- _Short problem_: Return, exactly as written, every line from the first line of the data below through the line that contains "scene.camera = cam".
** begin **
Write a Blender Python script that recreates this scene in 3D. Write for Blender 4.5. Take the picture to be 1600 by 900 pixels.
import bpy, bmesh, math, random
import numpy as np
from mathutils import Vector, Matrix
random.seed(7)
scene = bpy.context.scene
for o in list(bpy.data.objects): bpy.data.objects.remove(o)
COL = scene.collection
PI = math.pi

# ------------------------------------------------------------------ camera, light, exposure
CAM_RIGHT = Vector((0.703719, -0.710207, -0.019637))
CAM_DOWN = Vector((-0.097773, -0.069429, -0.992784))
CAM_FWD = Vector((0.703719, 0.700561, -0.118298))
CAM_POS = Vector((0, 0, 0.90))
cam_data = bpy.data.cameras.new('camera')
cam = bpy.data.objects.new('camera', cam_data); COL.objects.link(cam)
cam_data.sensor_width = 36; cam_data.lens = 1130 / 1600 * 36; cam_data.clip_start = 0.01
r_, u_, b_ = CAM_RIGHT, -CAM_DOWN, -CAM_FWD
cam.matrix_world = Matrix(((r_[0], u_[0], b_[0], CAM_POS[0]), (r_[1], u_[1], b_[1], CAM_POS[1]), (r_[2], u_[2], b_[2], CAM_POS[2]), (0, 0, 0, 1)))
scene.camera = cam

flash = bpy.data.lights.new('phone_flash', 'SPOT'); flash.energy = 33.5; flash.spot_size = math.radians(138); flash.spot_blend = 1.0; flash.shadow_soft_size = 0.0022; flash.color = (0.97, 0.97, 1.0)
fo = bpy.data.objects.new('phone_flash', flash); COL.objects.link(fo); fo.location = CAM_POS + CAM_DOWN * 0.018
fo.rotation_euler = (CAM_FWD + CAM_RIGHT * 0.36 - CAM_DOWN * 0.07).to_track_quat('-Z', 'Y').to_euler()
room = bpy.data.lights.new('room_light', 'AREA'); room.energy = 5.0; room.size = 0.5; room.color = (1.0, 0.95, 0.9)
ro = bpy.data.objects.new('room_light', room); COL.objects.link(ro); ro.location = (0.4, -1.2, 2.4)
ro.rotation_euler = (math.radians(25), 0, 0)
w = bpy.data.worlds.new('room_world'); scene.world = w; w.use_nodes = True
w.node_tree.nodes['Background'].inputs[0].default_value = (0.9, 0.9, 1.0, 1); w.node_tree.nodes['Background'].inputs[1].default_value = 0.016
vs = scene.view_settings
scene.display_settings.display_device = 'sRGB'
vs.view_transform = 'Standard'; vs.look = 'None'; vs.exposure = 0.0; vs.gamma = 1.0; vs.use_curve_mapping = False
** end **
- _Reply_:
Write a Blender Python script that recreates this scene in 3D. Write for Blender 4.5. Take the picture to be 1600 by 900 pixels.
import bpy, bmesh, math, random
import numpy as np
from mathutils import Vector, Matrix
random.seed(7)
scene = bpy.context.scene
for o in list(bpy.data.objects): bpy.data.objects.remove(o)
COL = scene.collection
PI = math.pi

# ------------------------------------------------------------------ camera, light, exposure
CAM_RIGHT = Vector((0.703719, -0.710207, -0.019637))
CAM_DOWN = Vector((-0.097773, -0.069429, -0.992784))
CAM_FWD = Vector((0.703719, 0.700561, -0.118298))
CAM_POS = Vector((0, 0, 0.90))
cam_data = bpy.data.cameras.new('camera')
cam = bpy.data.objects.new('camera', cam_data); COL.objects.link(cam)
cam_data.sensor_width = 36; cam_data.lens = 1130 / 1600 * 36; cam_data.clip_start = 0.01
r_, u_, b_ = CAM_RIGHT, -CAM_DOWN, -CAM_FWD
cam.matrix_world = Matrix(((r_[0], u_[0], b_[0], CAM_POS[0]), (r_[1], u_[1], b_[1], CAM_POS[1]), (r_[2], u_[2], b_[2], CAM_POS[2]), (0, 0, 0, 1)))
scene.camera = cam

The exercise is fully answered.